Hawthorne in his Wonder Book has described the beautiful Greek myths and traditions, but no one has yet made similar use of the wondrous tales that gathered for more than a thousand years about the islands of the Atlantic deep. Although they are a part of the mythical period of American history, these hazy legends were altogether disdained by the earlier historians; indeed, George Bancroft made it a matter of actual pride that the beginning of the American annals was bare and literal. But in truth no national history has been less prosaic as to its earlier traditions, because every visitor had to cross the sea to reach it, and the sea has always been, by the mystery of its horizon, the fury of its storms, and the variableness of the atmosphere above it, the foreordained land of romance.
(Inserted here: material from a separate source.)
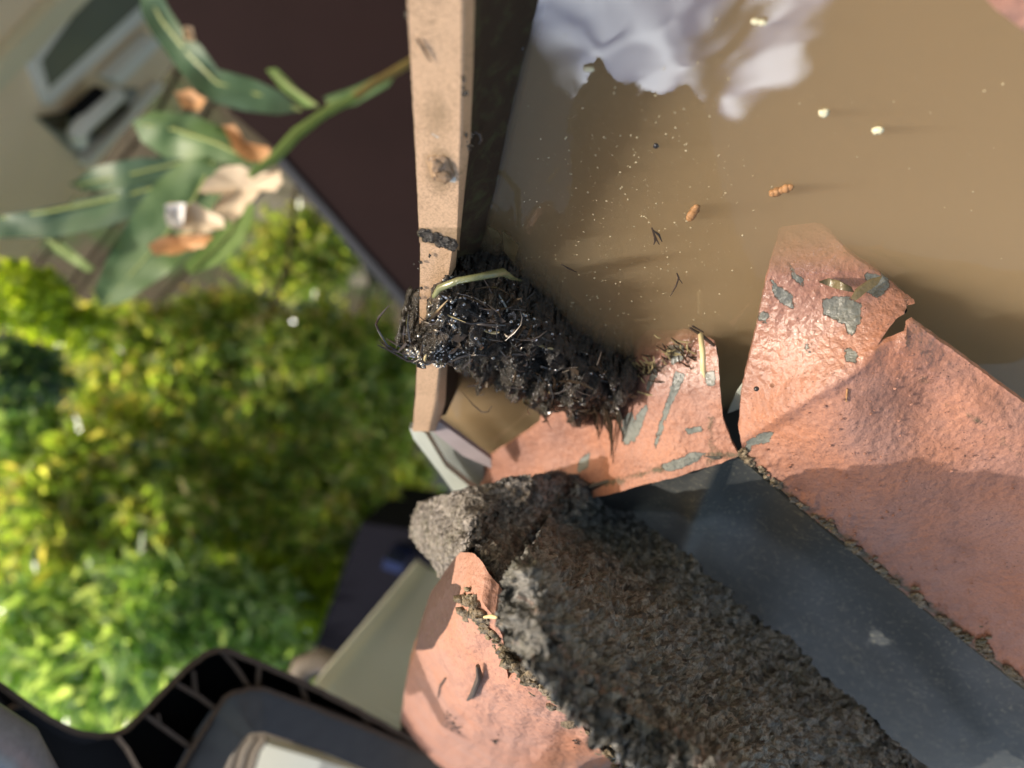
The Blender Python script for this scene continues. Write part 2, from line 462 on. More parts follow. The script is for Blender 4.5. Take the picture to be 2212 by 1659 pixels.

In all ages and with all sea-going races there has always been something especially fascinating about an island amid the ocean. Its very existence has for all explorers an air of magic. An island offers to us heights rising from depths; it exhibits that which is most fixed beside that which is most changeable, the fertile beside the barren, and safety after danger. The ocean forever tends to encroach on the island, the island upon the ocean. They exist side by side, friends yet enemies. The island signifies safety in calm, and yet danger in storm; in a tempest the sailor rejoices that he is not near it; even if previously bound for it, he puts about and steers for the open sea. Often if he seeks it he cannot reach it.